Skip to content

Registry

dpone uses registries to keep manifests compact while preserving explicit runtime wiring.

Purpose

A registry stores reusable connection, naming, owner, and provider metadata. Manifests reference registry entries by stable identifiers instead of repeating the same configuration in every table definition.

What belongs in a registry

  • Connection identifiers and connection types.
  • Source ownership metadata such as team, domain, and service owner.
  • Default table naming conventions.
  • Provider-specific defaults for API integrations.
  • Environment-specific overrides that should not live directly in a manifest.

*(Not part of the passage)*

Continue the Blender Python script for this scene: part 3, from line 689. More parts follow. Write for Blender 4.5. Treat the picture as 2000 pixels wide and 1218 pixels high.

What must not be stored in a registry

  • Plain-text secrets.
  • Ad-hoc runtime state.
  • One-off transformation logic.
  • Target table schema drift decisions that belong in schema evolution policy.

Example

connections:
  postgres_oltp:
    type: postgres
    connection_type: vault
    owner: payments

  mssql_dwh:
    type: mssql
    connection_type: vault
    owner: analytics

naming:
  landing_prefix: landing
  technical_prefix: __dpone__

A manifest can then reference postgres_oltp and mssql_dwh without duplicating the connection contract.

Keep registry entries small, stable, and environment-aware. A registry should make manifests easier to read; it should not become a hidden second manifest.